Restate word for word the lines that begin the listing and end with the line holding "COL.objects.link(lo); lo.parent=lamp; lo.location=(0,0,.545)".

--- MATERIAL FOR THE TASK ---
▬▬▬▬▬▬▬▬▬▬

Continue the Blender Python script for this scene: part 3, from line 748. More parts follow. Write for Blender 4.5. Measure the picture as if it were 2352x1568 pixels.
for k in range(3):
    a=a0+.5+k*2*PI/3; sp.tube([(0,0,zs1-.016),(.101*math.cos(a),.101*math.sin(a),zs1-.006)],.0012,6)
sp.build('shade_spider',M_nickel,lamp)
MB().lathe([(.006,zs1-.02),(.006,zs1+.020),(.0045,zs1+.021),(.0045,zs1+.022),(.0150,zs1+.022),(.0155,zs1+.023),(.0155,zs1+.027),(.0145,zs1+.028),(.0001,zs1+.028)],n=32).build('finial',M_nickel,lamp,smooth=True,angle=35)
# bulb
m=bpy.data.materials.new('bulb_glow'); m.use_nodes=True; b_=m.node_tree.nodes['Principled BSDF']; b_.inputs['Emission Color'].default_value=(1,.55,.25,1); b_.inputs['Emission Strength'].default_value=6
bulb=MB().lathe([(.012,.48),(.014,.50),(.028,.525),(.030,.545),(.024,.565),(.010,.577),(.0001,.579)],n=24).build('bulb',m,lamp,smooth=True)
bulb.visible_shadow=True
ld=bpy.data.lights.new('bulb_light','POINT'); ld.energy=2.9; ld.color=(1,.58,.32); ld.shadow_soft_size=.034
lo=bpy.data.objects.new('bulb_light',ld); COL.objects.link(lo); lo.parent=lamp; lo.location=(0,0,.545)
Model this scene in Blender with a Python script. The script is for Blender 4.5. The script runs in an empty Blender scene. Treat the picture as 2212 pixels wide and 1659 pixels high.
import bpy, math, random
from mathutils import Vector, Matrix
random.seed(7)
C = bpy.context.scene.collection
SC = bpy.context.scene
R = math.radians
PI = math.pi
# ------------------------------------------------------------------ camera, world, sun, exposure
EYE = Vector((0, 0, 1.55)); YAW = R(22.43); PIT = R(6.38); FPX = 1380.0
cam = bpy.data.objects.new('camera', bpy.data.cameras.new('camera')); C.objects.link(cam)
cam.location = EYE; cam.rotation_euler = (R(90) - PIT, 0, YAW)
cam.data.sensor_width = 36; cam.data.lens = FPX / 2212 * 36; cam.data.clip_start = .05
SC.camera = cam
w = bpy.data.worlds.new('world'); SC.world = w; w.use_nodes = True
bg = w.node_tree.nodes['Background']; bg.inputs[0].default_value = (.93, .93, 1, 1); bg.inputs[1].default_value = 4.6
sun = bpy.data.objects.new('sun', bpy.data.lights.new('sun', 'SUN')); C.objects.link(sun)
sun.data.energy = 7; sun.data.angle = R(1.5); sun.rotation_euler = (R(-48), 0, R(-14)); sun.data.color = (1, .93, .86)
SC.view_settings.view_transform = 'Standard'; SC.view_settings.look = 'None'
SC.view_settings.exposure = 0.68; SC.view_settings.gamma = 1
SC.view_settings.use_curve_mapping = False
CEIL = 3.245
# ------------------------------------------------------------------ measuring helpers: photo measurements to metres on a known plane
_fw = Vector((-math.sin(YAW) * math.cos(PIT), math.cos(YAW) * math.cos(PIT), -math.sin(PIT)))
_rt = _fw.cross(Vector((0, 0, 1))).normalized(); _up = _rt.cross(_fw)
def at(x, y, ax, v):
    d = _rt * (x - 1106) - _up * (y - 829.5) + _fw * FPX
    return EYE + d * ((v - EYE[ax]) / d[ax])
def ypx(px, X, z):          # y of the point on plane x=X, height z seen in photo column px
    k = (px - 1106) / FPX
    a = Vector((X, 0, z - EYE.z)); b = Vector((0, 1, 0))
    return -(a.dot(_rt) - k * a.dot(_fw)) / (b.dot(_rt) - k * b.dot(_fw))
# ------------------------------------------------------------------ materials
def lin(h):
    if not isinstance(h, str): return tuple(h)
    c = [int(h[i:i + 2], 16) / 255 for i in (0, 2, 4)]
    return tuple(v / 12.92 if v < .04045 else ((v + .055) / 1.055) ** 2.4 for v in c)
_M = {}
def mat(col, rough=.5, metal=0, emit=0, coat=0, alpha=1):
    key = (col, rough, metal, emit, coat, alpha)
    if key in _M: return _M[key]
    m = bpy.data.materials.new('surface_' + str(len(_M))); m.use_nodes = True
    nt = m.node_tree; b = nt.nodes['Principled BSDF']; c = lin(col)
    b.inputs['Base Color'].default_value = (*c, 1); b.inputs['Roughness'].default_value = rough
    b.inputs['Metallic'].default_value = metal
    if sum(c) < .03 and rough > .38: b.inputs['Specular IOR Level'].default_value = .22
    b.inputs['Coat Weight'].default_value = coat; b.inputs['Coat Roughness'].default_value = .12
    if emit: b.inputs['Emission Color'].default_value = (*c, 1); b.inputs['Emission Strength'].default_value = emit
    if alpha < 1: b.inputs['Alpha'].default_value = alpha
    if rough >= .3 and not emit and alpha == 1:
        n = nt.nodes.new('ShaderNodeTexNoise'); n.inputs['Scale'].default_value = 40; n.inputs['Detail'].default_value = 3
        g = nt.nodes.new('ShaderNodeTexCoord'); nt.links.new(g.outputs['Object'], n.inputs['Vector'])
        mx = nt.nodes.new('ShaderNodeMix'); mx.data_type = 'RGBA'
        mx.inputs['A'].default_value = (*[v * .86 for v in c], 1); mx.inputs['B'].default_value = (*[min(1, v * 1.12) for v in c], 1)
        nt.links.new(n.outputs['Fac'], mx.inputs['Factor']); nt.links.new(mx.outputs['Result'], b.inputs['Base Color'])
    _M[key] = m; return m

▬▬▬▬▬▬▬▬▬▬

--- WRITTEN SOLUTION ---
Continue the Blender Python script for this scene: part 3, from line 748. More parts follow. Write for Blender 4.5. Measure the picture as if it were 2352x1568 pixels.
for k in range(3):
    a=a0+.5+k*2*PI/3; sp.tube([(0,0,zs1-.016),(.101*math.cos(a),.101*math.sin(a),zs1-.006)],.0012,6)
sp.build('shade_spider',M_nickel,lamp)
MB().lathe([(.006,zs1-.02),(.006,zs1+.020),(.0045,zs1+.021),(.0045,zs1+.022),(.0150,zs1+.022),(.0155,zs1+.023),(.0155,zs1+.027),(.0145,zs1+.028),(.0001,zs1+.028)],n=32).build('finial',M_nickel,lamp,smooth=True,angle=35)
# bulb
m=bpy.data.materials.new('bulb_glow'); m.use_nodes=True; b_=m.node_tree.nodes['Principled BSDF']; b_.inputs['Emission Color'].default_value=(1,.55,.25,1); b_.inputs['Emission Strength'].default_value=6
bulb=MB().lathe([(.012,.48),(.014,.50),(.028,.525),(.030,.545),(.024,.565),(.010,.577),(.0001,.579)],n=24).build('bulb',m,lamp,smooth=True)
bulb.visible_shadow=True
ld=bpy.data.lights.new('bulb_light','POINT'); ld.energy=2.9; ld.color=(1,.58,.32); ld.shadow_soft_size=.034
lo=bpy.data.objects.new('bulb_light',ld); COL.objects.link(lo); lo.parent=lamp; lo.location=(0,0,.545)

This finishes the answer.